YA EN mi tierra me enteré de lo ocurrido. La postal que envié desde Vorkuta llegó a manos de mis pa­dres en Detroit. Mi padre puso la noticia en conocimiento de la Secre­taría de Estado y corrió en seguida a ver al representante Alvin Bent­ley, de Míchigan, que había sido an­tes funcionario del cuerpo diplo­mático norteamericano detrás de la Cortina de Hierro.

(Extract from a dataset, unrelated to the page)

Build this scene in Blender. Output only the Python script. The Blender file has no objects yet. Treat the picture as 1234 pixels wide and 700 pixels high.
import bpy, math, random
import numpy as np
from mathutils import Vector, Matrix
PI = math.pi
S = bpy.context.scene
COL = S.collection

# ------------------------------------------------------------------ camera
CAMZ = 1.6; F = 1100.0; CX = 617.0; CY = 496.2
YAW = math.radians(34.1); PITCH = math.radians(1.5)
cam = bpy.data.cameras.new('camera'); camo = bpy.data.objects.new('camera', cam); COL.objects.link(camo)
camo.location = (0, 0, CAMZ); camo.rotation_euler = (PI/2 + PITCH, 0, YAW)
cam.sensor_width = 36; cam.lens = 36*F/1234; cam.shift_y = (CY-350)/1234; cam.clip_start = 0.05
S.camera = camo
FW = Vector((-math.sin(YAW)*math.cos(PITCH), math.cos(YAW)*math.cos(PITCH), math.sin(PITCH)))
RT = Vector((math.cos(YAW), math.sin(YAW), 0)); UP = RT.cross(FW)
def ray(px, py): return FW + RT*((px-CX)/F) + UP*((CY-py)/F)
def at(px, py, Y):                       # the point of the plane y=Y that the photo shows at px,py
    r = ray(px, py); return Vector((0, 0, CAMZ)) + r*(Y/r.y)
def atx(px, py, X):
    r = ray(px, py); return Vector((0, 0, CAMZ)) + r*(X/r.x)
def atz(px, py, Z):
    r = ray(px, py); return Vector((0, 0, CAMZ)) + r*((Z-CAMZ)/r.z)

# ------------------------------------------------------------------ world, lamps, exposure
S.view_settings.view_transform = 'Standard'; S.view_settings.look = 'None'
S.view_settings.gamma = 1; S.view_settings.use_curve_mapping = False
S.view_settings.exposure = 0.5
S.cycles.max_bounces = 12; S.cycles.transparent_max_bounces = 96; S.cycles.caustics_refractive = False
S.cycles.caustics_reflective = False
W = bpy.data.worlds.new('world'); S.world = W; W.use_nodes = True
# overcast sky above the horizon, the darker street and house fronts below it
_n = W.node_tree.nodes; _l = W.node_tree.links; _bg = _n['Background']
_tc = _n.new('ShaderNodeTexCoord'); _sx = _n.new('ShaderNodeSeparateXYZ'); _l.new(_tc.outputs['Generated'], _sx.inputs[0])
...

Cuando la Secretaría de Estado dijo a Bentley que se estaba hacien­do presión para que me pusieran en libertad, mi padre rogó al congresis­ta que intentase algo más urgente. En setiembre de 1954 Bentley visitó la Casa Blanca y dio cuenta de los hechos. El 17 de setiembre supo que el asunto se había puesto en conoci­miento del presidente Eisenhower. Bohlen, el embajador norteamerica­no en Moscú, estaba tratando de mi liberación con el Kremlin. Y, como se vio luego, el trato directo con la oficina de Molotov hizo el milagro.

Aterricé en Nueva York el 17 de enero de 1955. No he olvidado nada de lo ocurrido ni lo olvidaré nunca. Desde mi llegada, las gentes me han preguntado si no he sacado alguna moraleja de mi experiencia en la Unión Soviética.. Les he respondido que sí y ésta es mi moraleja:

Nuestra rebelión histórica en Vor­kuta fue favorecida por dos facto­res: el sol veraniego que fundió la nieve, y la lucha por el poder que hacía bambolearse al Kremlin. Cada año tiene su verano y creo que ve­remos muchas luchas intestinas pa­ralizantes entre los jefes soviéticos que aspiran a heredar el manto de Stalin. Estoy seguro de que algún verano los compañeros que dejé en Vorkuta darán otro ejemplo glorio­so a los pueblos esclavos del mundo.